The more serious charge against both the Clintons and Gingrich is that they compounded their minor infractions by deceiving the authorities about them. In both cases, the key issue is lying to Congress–Newt to the Ethics Committee about GOPAC’s involvement with his college course, and Hillary Clinton to the General Accounting Office (which is an arm of Congress) about her role in the travel-office scandal. Newt and Hillary are both too savvy for us to write these incidents off as oversights. But even if they were blatant, knowing lies, they were lies for spin, not lies to hide serious crimes. They were examples of politicians, who are not in the habit of telling the whole truth, getting caught out. Both should be ashamed of themselves. But in neither case does the deception amount to a cover-up or an obstruction of justice, as in, for instance, Bob Packwood’s falsification of the diaries he handed over to the Ethics Committee. Both Newt’s lie and Hillary’s lie were, in truth, pretty transparent.
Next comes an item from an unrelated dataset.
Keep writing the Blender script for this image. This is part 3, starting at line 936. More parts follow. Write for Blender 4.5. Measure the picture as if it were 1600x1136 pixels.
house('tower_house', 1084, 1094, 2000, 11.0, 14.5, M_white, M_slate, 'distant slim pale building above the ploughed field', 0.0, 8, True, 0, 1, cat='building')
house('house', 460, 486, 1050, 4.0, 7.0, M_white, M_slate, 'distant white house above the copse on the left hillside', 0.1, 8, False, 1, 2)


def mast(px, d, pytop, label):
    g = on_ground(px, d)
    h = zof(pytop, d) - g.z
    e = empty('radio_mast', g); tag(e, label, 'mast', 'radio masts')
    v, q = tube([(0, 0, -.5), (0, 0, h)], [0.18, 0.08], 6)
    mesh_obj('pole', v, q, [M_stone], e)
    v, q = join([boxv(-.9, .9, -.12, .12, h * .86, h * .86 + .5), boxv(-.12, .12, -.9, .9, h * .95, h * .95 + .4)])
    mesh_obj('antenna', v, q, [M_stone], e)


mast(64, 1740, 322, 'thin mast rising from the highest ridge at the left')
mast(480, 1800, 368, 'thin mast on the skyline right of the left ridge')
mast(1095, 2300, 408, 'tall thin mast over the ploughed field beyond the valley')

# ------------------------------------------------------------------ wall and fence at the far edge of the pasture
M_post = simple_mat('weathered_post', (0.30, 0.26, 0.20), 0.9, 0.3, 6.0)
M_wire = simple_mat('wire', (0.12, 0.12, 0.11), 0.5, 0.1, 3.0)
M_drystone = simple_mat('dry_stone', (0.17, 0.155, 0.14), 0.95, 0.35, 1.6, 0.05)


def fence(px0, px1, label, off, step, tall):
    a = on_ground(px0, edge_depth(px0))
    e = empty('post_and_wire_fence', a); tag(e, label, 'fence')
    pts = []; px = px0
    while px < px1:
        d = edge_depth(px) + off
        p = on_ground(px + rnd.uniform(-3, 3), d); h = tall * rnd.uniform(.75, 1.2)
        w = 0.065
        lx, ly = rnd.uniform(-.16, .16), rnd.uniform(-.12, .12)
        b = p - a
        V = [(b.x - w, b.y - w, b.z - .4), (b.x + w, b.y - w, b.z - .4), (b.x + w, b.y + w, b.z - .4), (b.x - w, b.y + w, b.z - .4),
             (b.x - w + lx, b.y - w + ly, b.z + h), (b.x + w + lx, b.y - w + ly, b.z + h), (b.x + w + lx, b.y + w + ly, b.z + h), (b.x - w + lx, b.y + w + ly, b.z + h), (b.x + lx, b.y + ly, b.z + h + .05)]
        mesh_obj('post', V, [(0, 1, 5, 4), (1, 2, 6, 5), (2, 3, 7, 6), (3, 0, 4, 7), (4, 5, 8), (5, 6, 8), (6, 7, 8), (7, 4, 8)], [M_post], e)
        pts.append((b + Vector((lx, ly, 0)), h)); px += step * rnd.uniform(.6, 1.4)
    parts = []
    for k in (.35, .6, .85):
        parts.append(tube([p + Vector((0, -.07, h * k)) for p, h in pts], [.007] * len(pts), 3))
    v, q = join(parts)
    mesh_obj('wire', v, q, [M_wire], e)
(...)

Democrats would be crazy not to move for an amnesty while they momentarily have the upper hand. Never murder your enemy, goes the saying, while he is in the process of committing suicide. Newt, with his bullying and arrogant manner, can be counted on to continue committing suicide on behalf of his party so long as he sits in the speaker’s chair. This will be doubly true with a permanent ethics cloud swirling over his head. That’s why shrewd conservatives like William Safire and Robert Bork want Newt to do the honorable thing. Bonior should look at who his allies are and reconsider his strategy.